What is required: Print, exactly as they stand, the lines from the start of the listing to the line containing "random.seed(7)", inclusive.
*****
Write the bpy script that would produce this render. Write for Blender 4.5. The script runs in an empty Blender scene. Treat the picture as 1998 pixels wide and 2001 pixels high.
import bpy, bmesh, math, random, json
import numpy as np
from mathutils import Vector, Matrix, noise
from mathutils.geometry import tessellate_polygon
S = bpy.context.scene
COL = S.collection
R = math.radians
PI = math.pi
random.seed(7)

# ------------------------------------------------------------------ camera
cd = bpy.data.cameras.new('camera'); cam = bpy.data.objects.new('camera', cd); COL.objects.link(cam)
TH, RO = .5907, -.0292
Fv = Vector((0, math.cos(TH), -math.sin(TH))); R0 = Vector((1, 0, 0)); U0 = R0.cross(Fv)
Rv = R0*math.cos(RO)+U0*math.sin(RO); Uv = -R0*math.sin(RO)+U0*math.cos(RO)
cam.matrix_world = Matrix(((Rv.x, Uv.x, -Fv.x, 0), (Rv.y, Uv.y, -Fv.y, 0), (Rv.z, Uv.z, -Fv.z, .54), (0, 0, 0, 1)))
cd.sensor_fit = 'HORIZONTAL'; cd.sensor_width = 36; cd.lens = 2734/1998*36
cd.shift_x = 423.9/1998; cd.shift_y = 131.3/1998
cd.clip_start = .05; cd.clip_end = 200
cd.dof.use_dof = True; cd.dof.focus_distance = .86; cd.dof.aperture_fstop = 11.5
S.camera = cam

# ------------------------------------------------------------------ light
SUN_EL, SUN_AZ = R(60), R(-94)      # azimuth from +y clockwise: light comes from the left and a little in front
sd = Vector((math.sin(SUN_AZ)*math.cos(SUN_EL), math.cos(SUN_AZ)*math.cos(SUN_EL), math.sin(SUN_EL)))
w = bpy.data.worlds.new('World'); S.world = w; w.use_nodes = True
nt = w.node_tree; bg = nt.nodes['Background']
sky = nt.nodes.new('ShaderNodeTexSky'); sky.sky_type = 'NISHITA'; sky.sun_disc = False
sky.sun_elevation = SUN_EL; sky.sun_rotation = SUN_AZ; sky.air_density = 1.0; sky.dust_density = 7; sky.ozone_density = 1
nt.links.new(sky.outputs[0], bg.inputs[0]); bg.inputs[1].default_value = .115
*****
Full answer:
Write the bpy script that would produce this render. Write for Blender 4.5. The script runs in an empty Blender scene. Treat the picture as 1998 pixels wide and 2001 pixels high.
import bpy, bmesh, math, random, json
import numpy as np
from mathutils import Vector, Matrix, noise
from mathutils.geometry import tessellate_polygon
S = bpy.context.scene
COL = S.collection
R = math.radians
PI = math.pi
random.seed(7)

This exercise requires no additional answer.